21 września Francja oficjalnie uzna państwo palestyńskie na forum Zgromadzenia Ogólnego Narodów Zjednoczonych. „Będziemy pracować bez wytchnienia, by zgromadzić (wokół tej inicjatywy) inne kraje, skłonne uznać Palestynę, i nad nowymi zobowiązaniami państw arabskich, dotyczącymi bezpieczeństwa Izraela” – powiedział minister w wywiadzie dla niedzielnego wydania „La Tribune Dimanche”.
Minister przypomniał, iż w poniedziałek i wtorek w Nowym Jorku odbędzie się konferencja, którą Francja organizuje w siedzibie ONZ wspólnie z Arabią Saudyjską. „Przy tej okazji kraje arabskie po raz pierwszy potępią Hamas i zaapelują o jego rozbrojenie” – oznajmił. W Nowym Jorku Francja i Arabia Saudyjska przedstawią „wspólną wizję (sytuacji) po wojnie (w Strefie Gazy – PAP), w celu zapewnienia odbudowy, bezpieczeństwa i administracji w Gazie, a także otwarcia drogi do rozwiązania dwupaństwowego” – zapowiedział Barrot.
Szef MSZ przyznał, iż „stworzenie warunków do pojawienia się państwa palestyńskiego i (zapewnienia) warunków bezpieczeństwa Izraelowi wymaga pewnych zobowiązań” ze strony władz Autonomii Palestyńskiej.
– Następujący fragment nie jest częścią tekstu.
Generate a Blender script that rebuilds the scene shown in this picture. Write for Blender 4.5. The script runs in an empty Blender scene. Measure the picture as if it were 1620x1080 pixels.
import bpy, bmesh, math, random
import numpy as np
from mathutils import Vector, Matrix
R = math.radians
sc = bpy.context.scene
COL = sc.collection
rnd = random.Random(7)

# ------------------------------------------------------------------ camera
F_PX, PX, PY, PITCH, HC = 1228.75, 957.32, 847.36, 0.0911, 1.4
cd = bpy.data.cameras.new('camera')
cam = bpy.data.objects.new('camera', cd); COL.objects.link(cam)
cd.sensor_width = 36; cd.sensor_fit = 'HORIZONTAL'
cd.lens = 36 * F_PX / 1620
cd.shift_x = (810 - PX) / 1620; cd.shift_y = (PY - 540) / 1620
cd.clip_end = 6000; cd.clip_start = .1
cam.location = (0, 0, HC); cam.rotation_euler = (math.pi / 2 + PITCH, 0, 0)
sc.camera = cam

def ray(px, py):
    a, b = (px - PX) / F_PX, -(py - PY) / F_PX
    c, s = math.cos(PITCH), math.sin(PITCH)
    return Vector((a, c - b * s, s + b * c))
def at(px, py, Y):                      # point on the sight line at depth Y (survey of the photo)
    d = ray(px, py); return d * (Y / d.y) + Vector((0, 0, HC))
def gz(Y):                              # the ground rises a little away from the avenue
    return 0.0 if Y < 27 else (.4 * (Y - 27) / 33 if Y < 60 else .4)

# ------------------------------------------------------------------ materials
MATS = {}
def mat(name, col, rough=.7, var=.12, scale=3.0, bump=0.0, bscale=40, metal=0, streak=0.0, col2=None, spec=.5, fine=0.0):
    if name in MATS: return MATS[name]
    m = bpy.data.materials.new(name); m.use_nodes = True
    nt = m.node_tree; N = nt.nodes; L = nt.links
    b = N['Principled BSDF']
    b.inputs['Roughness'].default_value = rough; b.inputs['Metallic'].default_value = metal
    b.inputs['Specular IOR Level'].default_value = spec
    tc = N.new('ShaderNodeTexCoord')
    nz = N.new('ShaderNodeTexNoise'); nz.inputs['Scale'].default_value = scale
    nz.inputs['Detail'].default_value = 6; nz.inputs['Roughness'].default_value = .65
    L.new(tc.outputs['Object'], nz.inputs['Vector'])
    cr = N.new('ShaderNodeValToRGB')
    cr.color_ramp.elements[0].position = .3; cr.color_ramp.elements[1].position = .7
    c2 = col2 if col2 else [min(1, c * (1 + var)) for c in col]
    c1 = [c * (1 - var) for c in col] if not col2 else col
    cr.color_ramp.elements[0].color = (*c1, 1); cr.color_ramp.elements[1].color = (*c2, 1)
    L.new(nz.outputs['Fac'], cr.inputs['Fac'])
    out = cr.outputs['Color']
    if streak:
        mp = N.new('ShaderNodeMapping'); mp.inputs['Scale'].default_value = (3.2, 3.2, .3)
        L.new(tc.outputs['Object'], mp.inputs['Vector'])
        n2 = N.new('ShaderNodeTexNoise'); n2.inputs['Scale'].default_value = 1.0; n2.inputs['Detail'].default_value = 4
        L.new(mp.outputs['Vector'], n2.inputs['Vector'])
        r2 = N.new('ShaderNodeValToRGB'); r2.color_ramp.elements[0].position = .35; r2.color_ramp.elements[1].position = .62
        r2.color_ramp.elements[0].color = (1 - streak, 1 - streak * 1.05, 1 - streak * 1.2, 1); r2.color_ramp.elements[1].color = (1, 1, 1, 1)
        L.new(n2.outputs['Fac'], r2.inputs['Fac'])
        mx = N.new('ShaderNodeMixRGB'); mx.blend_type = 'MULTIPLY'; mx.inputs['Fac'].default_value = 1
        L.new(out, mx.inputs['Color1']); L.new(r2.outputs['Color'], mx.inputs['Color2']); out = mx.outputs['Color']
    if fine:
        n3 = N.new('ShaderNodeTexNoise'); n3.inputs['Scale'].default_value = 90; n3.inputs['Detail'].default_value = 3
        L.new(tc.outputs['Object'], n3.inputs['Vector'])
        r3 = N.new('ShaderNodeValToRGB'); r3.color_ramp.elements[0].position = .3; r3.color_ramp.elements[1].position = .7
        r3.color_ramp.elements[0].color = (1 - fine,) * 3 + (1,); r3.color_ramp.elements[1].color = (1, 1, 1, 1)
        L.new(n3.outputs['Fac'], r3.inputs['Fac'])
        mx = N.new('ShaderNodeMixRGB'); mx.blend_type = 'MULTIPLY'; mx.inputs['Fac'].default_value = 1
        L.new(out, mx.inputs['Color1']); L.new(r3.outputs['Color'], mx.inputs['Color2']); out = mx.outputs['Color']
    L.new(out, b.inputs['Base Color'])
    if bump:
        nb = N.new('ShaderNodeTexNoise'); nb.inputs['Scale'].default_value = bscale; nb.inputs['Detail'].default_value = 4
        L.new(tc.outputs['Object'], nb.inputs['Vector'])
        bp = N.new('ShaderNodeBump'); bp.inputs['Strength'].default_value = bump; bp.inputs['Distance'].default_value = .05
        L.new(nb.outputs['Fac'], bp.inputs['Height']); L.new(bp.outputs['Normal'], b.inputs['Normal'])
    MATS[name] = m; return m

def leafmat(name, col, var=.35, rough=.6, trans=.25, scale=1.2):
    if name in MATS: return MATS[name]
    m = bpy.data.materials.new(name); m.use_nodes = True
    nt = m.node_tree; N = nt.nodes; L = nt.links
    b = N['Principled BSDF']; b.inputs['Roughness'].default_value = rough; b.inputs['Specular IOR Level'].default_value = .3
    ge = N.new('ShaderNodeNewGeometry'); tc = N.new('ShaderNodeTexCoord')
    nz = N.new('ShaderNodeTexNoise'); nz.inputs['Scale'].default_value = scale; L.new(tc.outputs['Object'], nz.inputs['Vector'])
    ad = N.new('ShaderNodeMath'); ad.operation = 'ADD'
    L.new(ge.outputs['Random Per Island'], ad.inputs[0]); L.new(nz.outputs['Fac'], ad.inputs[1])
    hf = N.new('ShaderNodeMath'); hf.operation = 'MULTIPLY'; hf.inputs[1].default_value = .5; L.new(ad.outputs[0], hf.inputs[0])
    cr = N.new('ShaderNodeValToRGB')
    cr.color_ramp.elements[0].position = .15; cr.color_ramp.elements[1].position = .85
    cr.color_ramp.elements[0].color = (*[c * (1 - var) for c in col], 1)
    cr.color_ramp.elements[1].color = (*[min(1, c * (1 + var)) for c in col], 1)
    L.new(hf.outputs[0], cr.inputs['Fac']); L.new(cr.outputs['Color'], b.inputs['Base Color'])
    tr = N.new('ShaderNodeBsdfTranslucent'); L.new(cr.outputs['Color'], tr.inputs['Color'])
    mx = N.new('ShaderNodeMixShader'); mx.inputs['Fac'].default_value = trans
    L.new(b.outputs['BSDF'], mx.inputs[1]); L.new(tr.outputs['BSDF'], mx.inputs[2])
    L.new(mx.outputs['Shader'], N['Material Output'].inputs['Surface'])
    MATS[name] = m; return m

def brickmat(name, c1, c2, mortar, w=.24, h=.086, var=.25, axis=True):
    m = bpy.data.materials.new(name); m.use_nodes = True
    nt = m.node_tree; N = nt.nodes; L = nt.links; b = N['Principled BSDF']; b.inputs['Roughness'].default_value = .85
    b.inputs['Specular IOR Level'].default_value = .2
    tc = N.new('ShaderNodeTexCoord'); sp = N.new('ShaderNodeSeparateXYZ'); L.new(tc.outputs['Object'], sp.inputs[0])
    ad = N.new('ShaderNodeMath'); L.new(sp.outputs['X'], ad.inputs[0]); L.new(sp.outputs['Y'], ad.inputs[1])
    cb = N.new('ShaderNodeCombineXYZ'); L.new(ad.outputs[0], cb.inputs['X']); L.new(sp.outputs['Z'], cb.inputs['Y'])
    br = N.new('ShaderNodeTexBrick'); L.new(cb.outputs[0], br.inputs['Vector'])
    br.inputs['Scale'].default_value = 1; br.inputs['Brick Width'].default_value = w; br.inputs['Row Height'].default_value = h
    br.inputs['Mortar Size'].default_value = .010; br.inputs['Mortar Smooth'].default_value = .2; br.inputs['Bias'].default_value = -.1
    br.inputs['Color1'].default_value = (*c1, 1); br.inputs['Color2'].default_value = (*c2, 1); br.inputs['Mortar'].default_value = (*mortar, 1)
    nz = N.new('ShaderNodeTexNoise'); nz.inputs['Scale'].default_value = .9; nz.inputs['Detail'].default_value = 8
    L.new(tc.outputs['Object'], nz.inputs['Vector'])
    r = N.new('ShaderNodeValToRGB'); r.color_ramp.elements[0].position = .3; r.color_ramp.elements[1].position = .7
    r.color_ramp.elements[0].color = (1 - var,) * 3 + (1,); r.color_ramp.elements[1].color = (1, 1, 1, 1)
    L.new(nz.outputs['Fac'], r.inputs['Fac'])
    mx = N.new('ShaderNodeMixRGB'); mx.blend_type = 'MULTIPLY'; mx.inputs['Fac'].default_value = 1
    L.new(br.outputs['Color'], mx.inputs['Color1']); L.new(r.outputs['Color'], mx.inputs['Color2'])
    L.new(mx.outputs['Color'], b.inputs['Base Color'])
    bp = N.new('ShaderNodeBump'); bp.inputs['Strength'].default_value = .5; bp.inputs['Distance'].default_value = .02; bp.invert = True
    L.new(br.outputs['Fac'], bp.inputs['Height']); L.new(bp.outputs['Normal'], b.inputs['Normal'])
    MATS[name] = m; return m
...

Podkreślił, iż jej przywódca Mahmud Abbas w liście do prezydenta Francji Emmanuela Macrona „po raz pierwszy określił atak Hamasu na Izrael 7 października 2023 r. jako zamach terrorystyczny”. W tym liście Abbas „zaapelował również o rozbrojenie Hamasu” – podkreślił Barrot. Ponadto – dodał – Abbas „obiecał w ciągu roku wybory, które pozwolą na zmianę pokoleniową przywódców, wykluczając Hamas oraz wszystkie grupy terrorystyczne i stosujące przemoc”. Przywódca Autonomii Palestyńskiej „zgodził się (także w liście) na to, by państwo palestyńskie było zdemilitaryzowane” – relacjonował minister.
Szef francuskiej dyplomacji odrzucił krytykę prezydenta USA Donalda Trumpa, który powiedział, iż deklaracja Francji ws. uznania Palestyny „nie ma żadnej wagi”. Barrot powiedział, iż decyzja Francji „jest absolutnie zgodna” z Porozumieniami Abrahamowymi, zawartymi podczas pierwszej kadencji Trumpa.
Barrot zadeklarował także, iż Unia Europejska „zaostrzy ton” w rozmowach z Izraelem. Określił je jako „wymagający dialog”.
Zapewnił też, iż Francja nie zmieniła swoich warunków dotyczących pokoju na Bliskim Wschodzie, w tym dotyczących uwolnienia wszystkich zakładników przetrzymywanych przez Hamas oraz rozbrojenia Hamasu i „trwałego odsunięcia go od wszelkiego zarządzania Gazą i Palestyną”.